By Danielle Paquette | The Washington Post | May 8 2017:

Fed Chair Janet Yellen has a cure for the lackluster economy. It has nothing to do with interest rates.

Federal Reserve Chair Janet L. Yellen has prescribed an unusual remedy for the United States’ aging, low-growth economy: harness the under-tapped pool of female talent.

Yellen, the first woman to run the country’s central bank, said the lack of family-friendly work policies stifles women’s participation in the labor force and ultimately stalls growth.

“A number of factors appear to be holding women back,” she said last week at a conference celebrating the admission of women to Brown University more than a century ago, “including the difficulty women currently have in trying to combine their careers with other aspects of their lives, including caregiving.”

The remarks broke the norm for a leader who typically sticks to monetary policy, prompting praise on Twitter from liberal lawmakers.

“Supporting women in the workforce isn’t just a ‘women’s issue’ – it’s an economic issue,” Sen.
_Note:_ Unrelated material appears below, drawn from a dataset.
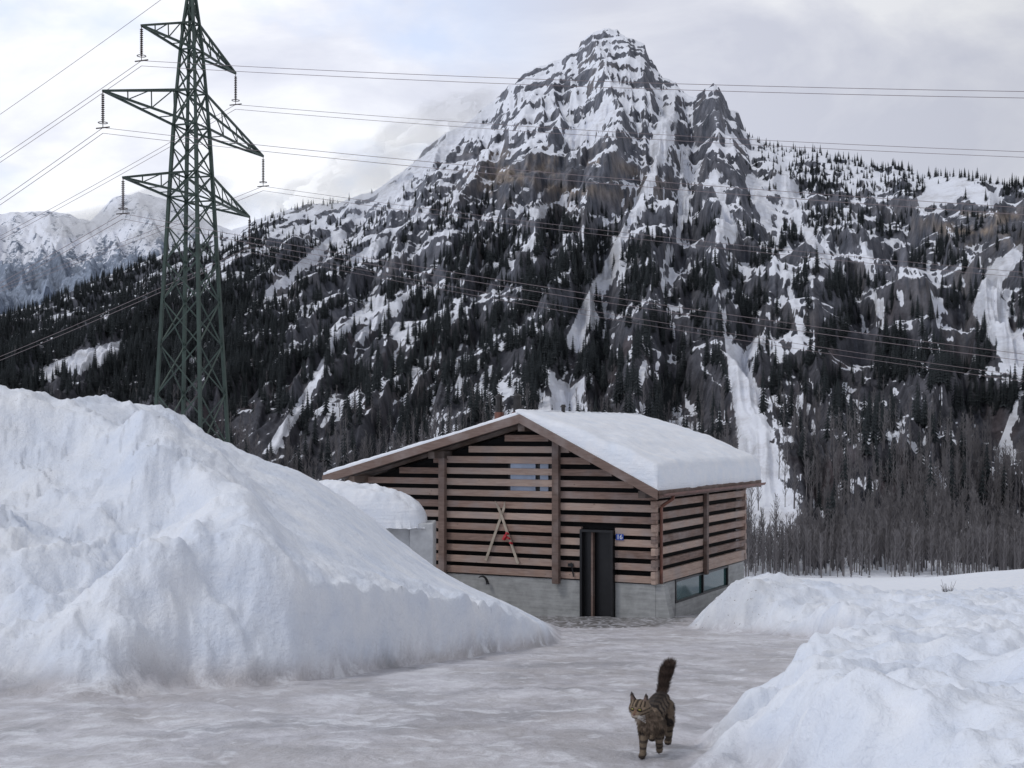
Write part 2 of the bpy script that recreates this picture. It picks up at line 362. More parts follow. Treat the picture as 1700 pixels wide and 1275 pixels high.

Kamala D. Harris (D-Calif.) tweeted Monday in reference to Yellen’s speech.

“First woman to head @federal reserve says #equalpay, #paidfamilyleave, #childcare will lift women & economy,” wrote Rep. Nydia M. Velázquez (D-N.Y.).

Not everyone lauded her step into the labor realm, however.

George Selgin, director of the Center for Monetary and Financial Alternatives at the libertarian Cato Institute, said he’d rather see the Fed chair focus on monetary policy. Yellen’s speech on boosting working women, he added, seemed to be a “sideshow.”

“It’s as if you see somebody whose job it is to cut the grass,” he said, “and they’re going out and giving a lecture on how to trim some bushes.”